But it's not "occasional" - it's twice a week and is turning into something that is happening on a regular basis and always right as the OPs DD is getting home from work. She has no chance to just have a few minutes to get herself together before the guests arrive and as they aren't her guests she has no say on whether or not they come at all or to ask them to leave if it's too much.
The OP says her DDs room is right off the lounge so she probably comes home and wants to make herself something to eat but doesn't feel comfortable doing so when guests are there as she will have to pass the lounge to go from bedroom to kitchen and either have to engage with them when she is not in the right headspace to deal with social niceties or totally ignore them which is just rude ... Equally if she wants to go for a shower then she might not want to have to walk back past the living room in a towel to get to her room (I have some aunts and uncles I am close enough with to walk round wearing a towel and not mind of they see me and other aunts/uncles where I would feel very awkward even just passing a doorway where they might see me in a towel)

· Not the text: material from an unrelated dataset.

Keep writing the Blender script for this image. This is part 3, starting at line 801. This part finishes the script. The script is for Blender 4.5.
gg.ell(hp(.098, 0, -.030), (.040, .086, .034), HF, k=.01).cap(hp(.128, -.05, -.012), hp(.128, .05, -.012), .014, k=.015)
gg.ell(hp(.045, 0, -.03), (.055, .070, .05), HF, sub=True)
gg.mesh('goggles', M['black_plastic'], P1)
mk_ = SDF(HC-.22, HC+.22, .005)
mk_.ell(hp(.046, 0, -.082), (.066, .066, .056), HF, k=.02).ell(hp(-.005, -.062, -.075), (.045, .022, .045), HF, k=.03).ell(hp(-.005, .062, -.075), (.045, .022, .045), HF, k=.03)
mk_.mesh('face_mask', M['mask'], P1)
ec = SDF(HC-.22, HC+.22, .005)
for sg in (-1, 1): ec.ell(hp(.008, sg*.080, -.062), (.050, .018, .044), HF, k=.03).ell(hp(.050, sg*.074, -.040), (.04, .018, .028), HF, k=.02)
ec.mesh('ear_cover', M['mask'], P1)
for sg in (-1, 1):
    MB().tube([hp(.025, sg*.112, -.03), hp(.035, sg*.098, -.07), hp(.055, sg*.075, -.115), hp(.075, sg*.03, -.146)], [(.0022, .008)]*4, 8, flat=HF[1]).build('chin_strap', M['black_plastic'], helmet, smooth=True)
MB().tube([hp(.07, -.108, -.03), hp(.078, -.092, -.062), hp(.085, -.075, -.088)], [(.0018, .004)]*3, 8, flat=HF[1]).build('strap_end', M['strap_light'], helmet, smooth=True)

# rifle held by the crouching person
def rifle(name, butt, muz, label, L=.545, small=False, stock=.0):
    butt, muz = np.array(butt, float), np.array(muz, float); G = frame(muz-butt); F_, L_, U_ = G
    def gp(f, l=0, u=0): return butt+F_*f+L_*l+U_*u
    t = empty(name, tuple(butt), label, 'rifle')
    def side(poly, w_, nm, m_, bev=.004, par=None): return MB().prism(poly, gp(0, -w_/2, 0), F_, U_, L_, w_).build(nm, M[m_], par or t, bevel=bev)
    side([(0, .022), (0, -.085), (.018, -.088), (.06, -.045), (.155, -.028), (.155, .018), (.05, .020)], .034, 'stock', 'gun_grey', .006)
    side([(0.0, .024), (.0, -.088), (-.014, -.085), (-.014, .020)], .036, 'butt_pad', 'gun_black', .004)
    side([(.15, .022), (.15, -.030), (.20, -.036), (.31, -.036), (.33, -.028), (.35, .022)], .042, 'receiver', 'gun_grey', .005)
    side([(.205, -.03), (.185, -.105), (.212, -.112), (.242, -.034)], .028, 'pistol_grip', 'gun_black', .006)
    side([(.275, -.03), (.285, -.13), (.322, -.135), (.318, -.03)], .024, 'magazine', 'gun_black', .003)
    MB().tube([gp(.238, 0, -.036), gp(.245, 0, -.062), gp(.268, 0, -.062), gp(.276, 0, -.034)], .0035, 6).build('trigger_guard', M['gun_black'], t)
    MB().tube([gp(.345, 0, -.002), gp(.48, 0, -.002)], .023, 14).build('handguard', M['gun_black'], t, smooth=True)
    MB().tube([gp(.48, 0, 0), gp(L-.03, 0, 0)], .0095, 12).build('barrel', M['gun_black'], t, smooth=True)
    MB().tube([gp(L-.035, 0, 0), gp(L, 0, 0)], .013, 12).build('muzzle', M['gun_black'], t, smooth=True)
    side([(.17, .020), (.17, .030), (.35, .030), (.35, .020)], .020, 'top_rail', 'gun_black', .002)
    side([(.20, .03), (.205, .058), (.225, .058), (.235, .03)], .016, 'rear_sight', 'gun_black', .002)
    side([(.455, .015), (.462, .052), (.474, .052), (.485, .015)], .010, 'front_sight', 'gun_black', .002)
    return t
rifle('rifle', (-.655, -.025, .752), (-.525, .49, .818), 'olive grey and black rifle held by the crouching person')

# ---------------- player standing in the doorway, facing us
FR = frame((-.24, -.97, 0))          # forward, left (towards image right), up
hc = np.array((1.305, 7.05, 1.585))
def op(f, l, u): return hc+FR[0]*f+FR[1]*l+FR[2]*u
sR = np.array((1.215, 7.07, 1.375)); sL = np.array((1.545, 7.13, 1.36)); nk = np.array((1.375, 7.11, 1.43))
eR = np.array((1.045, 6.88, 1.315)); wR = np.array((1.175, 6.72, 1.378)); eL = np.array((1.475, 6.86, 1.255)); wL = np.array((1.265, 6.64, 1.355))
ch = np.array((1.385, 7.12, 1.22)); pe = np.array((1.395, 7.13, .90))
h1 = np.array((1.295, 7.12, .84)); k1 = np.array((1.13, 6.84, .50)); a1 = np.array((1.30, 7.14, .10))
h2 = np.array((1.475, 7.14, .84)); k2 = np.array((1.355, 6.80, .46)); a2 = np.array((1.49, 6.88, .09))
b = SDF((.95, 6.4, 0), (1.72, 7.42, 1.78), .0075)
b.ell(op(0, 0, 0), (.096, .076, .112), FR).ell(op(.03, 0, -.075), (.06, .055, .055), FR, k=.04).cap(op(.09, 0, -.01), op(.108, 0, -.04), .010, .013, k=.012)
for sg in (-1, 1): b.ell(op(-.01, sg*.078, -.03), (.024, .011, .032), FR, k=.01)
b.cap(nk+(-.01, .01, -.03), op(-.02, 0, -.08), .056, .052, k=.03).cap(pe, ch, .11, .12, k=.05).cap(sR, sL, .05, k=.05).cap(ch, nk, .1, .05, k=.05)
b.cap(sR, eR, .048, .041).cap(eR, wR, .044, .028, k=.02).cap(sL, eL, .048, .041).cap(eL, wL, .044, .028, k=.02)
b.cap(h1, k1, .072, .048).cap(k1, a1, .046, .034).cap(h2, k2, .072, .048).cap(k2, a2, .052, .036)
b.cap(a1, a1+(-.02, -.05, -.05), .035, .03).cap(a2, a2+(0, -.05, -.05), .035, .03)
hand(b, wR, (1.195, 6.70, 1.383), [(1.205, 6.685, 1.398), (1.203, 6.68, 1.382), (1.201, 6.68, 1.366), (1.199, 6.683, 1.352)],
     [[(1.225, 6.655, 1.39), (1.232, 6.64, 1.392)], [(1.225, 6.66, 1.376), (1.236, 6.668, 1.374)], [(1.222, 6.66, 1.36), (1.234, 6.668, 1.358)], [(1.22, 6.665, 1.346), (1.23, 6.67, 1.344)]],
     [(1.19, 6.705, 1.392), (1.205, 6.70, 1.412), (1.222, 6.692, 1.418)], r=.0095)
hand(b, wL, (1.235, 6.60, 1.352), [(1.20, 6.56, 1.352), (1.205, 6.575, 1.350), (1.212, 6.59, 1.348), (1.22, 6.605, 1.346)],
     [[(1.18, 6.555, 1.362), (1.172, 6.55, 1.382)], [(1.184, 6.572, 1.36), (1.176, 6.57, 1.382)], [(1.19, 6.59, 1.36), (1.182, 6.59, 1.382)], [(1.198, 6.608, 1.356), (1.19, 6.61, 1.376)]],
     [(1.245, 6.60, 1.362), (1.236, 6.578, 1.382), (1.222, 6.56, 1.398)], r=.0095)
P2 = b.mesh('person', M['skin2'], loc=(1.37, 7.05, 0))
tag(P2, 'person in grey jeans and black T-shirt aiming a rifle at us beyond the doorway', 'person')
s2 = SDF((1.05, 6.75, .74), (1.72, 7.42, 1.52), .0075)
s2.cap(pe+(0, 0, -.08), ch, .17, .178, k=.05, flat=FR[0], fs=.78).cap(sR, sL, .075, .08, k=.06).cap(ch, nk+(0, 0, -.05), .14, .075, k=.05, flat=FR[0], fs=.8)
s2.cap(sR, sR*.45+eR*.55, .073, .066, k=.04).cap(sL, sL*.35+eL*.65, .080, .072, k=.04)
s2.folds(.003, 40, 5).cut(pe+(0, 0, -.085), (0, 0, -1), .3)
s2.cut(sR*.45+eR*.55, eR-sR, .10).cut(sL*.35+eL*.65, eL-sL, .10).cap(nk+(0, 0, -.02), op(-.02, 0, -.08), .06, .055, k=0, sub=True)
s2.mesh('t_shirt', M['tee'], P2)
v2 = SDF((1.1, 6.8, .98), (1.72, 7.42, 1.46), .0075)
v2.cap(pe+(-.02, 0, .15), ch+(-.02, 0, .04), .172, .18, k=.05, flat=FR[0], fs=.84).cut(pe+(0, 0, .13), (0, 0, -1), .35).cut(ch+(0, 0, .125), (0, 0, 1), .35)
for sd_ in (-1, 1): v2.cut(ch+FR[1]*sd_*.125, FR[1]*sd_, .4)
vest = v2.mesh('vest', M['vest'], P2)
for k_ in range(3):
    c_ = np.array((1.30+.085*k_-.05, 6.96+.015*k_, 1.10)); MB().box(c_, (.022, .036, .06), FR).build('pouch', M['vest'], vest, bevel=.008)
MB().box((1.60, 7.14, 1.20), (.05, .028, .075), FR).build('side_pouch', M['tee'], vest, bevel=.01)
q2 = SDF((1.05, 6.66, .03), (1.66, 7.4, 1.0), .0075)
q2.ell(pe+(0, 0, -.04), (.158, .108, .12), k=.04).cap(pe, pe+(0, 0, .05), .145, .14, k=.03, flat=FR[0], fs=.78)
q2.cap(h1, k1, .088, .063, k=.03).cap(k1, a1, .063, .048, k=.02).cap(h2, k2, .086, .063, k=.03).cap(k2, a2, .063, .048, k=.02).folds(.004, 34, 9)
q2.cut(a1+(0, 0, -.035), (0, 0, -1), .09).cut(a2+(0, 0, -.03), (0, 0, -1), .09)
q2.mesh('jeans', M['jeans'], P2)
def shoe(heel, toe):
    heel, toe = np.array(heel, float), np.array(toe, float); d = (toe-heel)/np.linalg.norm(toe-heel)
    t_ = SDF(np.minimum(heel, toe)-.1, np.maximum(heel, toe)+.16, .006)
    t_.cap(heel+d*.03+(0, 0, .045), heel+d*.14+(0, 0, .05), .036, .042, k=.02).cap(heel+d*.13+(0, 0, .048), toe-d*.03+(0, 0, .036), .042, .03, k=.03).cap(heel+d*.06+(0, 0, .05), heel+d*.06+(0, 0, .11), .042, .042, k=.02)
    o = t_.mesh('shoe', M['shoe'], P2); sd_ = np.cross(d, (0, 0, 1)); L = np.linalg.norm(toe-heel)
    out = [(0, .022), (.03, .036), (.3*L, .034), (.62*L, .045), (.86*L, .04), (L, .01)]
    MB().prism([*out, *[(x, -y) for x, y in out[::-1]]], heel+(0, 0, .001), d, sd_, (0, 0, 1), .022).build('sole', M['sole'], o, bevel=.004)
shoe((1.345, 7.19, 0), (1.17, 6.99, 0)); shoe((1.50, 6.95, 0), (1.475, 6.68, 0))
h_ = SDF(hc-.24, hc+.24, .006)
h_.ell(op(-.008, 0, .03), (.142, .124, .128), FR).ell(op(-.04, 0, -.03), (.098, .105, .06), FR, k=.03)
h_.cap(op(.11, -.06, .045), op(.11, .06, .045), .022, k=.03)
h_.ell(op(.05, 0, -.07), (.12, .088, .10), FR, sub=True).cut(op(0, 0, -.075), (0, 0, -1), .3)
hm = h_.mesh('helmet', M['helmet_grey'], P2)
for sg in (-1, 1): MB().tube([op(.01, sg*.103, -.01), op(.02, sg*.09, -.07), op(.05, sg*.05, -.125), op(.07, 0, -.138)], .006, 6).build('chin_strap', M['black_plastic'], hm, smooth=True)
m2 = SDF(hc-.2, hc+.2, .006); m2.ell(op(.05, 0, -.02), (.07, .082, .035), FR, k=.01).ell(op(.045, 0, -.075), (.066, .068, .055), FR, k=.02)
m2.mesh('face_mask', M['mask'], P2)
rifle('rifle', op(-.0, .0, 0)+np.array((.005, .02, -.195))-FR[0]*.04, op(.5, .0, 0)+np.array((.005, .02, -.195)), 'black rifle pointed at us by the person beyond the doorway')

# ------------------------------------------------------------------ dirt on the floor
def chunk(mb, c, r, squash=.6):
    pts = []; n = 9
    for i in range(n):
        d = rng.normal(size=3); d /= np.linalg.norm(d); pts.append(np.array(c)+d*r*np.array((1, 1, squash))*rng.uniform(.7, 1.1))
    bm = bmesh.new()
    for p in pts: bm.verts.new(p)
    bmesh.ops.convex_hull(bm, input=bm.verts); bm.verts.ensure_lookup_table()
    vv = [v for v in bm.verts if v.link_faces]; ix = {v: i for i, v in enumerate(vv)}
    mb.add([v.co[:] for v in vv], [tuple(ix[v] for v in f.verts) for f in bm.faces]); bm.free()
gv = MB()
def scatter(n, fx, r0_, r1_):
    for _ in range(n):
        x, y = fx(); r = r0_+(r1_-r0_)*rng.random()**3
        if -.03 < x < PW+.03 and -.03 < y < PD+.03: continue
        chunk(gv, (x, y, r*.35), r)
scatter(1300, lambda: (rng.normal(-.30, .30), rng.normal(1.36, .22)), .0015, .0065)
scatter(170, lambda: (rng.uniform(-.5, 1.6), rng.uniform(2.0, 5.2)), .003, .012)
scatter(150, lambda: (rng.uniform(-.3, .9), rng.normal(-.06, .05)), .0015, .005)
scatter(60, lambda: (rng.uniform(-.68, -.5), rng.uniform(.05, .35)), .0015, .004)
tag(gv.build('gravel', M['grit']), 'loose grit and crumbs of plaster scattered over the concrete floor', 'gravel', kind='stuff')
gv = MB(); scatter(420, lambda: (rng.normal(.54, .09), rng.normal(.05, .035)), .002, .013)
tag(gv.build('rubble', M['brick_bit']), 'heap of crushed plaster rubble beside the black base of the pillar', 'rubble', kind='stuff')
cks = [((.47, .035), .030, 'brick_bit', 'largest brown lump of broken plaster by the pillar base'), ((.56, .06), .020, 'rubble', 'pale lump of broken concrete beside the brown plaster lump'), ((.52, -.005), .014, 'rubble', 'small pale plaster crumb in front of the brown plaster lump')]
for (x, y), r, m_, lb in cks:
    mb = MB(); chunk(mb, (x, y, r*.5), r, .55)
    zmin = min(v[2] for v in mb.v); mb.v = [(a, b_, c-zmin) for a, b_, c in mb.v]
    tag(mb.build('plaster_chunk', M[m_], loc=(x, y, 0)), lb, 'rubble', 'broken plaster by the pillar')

OP, do you want the visits to continue at this frequency and if so is there any way change the timings so that the visits are either earlier, so they're leaving just as DD gets home, or later, so DD gets a bit of time to get herself together before they arrive? Or even alternate different venues - so some weeks they come to you, other times you go to them and other times you go out somewhere whether it's for a walk, a coffee etc?
I am an introvert with anxiety and work in a customer facing retail role. I am perfectly able to project an extroverted personality at work but it is exhausting so when I come home for the evening I am usually overstimulated and just need 30 minutes of quiet to switch off from work.
To do this I come in, take off my coat and shoes, have a shower, get into comfy clothes and then I make tea ... DD knows that this is my routine and when she's with me (I share custody 50/50 with ExDH) she knows that when I come home I will say a quick "Hey, how's your day been?" as I come in and then disappear to the bathroom/my room for 30/40 mins and then once I've had that "reset" time I will make tea and we will spend the rest of the evening together.
If I ever have friends/family over in the evening I will always arrange for them to come over no earlier than an hour after I get home so I have a chance to take some time for myself, make sure the place is presentable and rest for a short time before I have to host.